Barbouze
Richard Kravetz Herbst/Winter 2012/2013
Text: Marcello Rubin
Bilder: Boris Marberg
Wir erwähnten ja schon mehrfach, dass die Berliner Fashionweek so viele Entdeckungen bereit hält, die man außerhalb des großen Zeltevents aufspüren muss. Dazu gehörte auch die bestechende Show von Richard Kravetz, einem jungen Designer, der schon auf der vorherigen Fashionweek vertreten war. In einem kleinen Showroom seines Ateliers am Hackeschen Markt in Berlin Mitte, mit handverlesenen Gästen, unaufdringlicher Presse und schlichtem, aber elegantem Ambiente sahen wir jetzt einen Auftritt großer Eleganz und bemerkenswerter Schneiderkunst.
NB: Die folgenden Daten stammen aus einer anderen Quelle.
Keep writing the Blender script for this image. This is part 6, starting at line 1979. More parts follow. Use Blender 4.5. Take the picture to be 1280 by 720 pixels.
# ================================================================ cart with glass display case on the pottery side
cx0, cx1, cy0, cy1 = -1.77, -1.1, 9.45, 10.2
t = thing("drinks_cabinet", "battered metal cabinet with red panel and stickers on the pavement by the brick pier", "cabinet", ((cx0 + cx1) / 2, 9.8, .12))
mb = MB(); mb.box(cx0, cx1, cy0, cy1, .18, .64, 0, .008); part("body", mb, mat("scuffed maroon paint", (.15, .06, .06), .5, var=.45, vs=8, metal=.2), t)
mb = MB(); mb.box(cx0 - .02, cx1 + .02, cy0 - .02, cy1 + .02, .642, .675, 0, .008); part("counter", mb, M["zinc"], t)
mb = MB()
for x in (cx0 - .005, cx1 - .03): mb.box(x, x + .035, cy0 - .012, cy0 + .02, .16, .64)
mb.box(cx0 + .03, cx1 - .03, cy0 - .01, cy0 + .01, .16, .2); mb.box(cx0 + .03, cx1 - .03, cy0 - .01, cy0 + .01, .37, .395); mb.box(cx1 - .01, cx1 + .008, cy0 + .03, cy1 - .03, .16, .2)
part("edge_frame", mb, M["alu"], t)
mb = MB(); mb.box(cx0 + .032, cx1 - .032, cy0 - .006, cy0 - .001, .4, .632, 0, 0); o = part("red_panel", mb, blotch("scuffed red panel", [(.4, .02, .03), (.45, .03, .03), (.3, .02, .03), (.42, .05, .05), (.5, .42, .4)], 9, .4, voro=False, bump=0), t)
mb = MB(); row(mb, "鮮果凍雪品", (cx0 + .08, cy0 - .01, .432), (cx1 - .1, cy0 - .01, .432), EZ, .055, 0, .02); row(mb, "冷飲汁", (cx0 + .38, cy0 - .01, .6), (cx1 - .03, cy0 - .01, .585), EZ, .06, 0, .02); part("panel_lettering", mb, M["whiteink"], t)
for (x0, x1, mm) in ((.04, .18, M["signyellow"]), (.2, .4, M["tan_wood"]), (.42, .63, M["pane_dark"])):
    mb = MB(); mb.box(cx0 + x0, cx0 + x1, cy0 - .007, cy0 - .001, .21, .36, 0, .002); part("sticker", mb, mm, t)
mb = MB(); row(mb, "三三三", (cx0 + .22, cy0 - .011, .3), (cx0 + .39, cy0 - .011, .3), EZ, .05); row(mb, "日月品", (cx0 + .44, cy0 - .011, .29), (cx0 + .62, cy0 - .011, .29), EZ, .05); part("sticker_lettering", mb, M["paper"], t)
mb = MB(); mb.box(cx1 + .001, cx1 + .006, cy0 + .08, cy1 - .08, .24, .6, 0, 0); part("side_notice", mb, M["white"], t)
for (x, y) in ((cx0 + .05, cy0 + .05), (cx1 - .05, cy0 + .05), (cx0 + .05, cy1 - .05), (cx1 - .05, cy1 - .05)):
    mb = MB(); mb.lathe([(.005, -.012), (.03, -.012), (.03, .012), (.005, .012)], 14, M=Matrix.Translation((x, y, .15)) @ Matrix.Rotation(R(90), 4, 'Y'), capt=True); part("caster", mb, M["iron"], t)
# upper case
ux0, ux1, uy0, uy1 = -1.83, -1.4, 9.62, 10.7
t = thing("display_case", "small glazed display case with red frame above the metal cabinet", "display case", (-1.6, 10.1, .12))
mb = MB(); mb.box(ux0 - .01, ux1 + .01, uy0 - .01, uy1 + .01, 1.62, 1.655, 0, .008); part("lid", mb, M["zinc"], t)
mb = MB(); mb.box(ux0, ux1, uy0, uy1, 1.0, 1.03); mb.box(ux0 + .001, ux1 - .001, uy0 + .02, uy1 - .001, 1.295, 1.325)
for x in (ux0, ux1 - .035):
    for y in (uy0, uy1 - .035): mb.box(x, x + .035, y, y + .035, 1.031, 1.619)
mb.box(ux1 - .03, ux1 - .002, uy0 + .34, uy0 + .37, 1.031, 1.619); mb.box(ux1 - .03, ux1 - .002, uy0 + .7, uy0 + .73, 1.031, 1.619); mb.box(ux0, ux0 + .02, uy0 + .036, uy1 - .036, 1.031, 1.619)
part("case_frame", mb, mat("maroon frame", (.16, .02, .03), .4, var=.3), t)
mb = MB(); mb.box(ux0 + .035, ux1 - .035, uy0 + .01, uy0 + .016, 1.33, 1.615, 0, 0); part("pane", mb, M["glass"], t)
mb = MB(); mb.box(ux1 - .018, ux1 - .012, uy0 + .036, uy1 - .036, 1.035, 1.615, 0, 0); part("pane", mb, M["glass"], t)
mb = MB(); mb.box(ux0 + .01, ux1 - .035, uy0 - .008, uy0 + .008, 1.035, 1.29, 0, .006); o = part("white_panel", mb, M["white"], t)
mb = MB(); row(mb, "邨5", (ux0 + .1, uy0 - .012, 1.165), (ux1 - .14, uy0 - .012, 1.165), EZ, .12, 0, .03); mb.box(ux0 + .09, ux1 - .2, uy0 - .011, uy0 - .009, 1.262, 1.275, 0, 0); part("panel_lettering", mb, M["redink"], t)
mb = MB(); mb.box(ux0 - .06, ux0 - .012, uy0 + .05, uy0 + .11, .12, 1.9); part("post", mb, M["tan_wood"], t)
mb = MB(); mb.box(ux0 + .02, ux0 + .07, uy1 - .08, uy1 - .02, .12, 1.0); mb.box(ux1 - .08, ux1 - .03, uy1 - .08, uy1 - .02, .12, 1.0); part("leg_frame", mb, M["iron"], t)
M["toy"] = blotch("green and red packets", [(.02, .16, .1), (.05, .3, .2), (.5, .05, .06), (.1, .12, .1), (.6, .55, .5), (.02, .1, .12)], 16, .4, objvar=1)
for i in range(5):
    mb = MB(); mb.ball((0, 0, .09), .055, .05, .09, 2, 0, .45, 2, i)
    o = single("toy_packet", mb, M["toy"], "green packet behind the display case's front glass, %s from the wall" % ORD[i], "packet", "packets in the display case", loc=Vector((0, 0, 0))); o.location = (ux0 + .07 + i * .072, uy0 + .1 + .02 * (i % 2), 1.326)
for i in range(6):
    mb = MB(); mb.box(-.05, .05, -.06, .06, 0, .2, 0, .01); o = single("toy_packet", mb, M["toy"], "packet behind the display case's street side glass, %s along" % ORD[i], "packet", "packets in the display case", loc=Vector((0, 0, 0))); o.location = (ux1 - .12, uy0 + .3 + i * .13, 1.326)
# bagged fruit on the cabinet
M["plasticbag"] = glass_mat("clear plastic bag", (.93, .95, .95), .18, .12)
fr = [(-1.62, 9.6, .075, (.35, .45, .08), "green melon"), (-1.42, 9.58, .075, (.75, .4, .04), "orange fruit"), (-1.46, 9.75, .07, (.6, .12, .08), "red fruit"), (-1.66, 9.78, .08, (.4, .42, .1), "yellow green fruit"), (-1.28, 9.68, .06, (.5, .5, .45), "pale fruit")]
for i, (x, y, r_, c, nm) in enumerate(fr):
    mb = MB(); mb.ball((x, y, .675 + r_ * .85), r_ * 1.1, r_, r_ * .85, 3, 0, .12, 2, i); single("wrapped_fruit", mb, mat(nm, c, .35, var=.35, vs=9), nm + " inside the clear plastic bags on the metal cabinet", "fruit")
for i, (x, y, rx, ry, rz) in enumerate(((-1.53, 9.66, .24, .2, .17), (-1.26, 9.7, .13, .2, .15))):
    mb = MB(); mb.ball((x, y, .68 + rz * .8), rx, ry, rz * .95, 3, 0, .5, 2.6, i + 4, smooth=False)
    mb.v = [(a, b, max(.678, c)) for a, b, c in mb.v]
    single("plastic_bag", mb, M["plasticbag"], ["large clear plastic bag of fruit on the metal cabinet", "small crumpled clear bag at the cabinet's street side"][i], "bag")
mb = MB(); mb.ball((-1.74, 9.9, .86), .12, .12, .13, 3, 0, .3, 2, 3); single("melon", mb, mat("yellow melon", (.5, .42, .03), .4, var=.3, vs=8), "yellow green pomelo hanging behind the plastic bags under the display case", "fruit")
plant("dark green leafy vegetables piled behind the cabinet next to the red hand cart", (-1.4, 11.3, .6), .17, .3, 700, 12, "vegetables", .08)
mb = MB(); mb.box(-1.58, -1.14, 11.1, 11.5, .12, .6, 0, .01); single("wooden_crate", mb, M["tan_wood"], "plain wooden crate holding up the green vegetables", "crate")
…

Das Thema „Barbouze“ meint die selbstbewusste, starke Frau vom Typ weiblicher Agenten, wie man ihnen in James-Bond-Filmen gerne begegnet, clever, charismatisch, etwas geheimnisvoll, gutaussehend und sehr geschmackssicher. Aktiv und selbstbewusst im Auftritt verknüpft sie Weltläufigkeit und Klasse mit Sportlichkeit. Und die Sportlichkeit dieses Frauentyps manifestiert sich eben nicht in Turnschuhen und aufgesetzten Pseudo-Schwunglinien, sondern in der absoluten Veredlung sportlicher Gestalt.
Mit reduzierter Farbpalette (hauptsächlich Schwarz, ausgesucht schöne Rottöne, Weiß, gebrochen oder klar, und Gold) und klaren Schnitten und Linien, die sehr außerordentlich, sorgfältig und kontrolliert gesetzt sind, wurde hier eine Kollektion gezeigt, die zwar gelegentlich auch eine Assoziation zu Chanel evozierte, aber dennoch einen ganz eigenen Touch bestechender Eleganz auskostet. Zum Einen liegt das an der Raffinesse in Formen und Verarbeitung, deren Klarheit und Geradlinigkeit geradezu frappierend sind, andererseits an dem bewusst erotischen Akzent, der sich hier allerdings deutlich anders definiert als bei Chanel. Denn die Bond-Agentin scheut den tiefen Ausschnitt nicht. Mit minimalistischer Raffinesse und formaler Geradlinigkeit wird hier ein total eleganter Sexappeal herausgestellt, der, wenn überhaupt, auf allerhöchstem Niveau anzüglich ist. Das sieht wirklich sehr cool aus.
Ladylike sind die Stücke durch und durch, immer wunderbar tailliert, zum Teil sogar mit betont herausgestellten Abnähern. Schulterpolster, schlichte Bordüren und raffinierte, übereinander gelegte Falten konkretisieren die feine Linienführung und geben der Figur viel feminine Gestalt.
Ein wunderbares Beispiel für diesen Stil ist auch der Cashmere-Mantel in feinem Beige mit großem, leicht auseinander stehendem Kragen. Lang, hochgeschlossen und als Zweireiher kommt er betörend tailliert daher – mehr erotisches Undercoverpotenzial kann man wärmender Winterkleidung nicht verleihen.
Die Kollektion Babouze von Richard Kravetz ist puristische und aktive Eleganz für Alltagskleidung im gehobenen Business und auch für Abend- bzw. Cocktailkleider, lässig zu tragen ohne je nachlässig zu wirken. Und sehr sexy.
Insgesamt eine Show atemberaubender Alltagskultur der gehobenen Classe. Für mich persönlich war dies eine der geschmackvollsten und bestechendsten Kollektionen, die wir für diese Saison gesehen haben.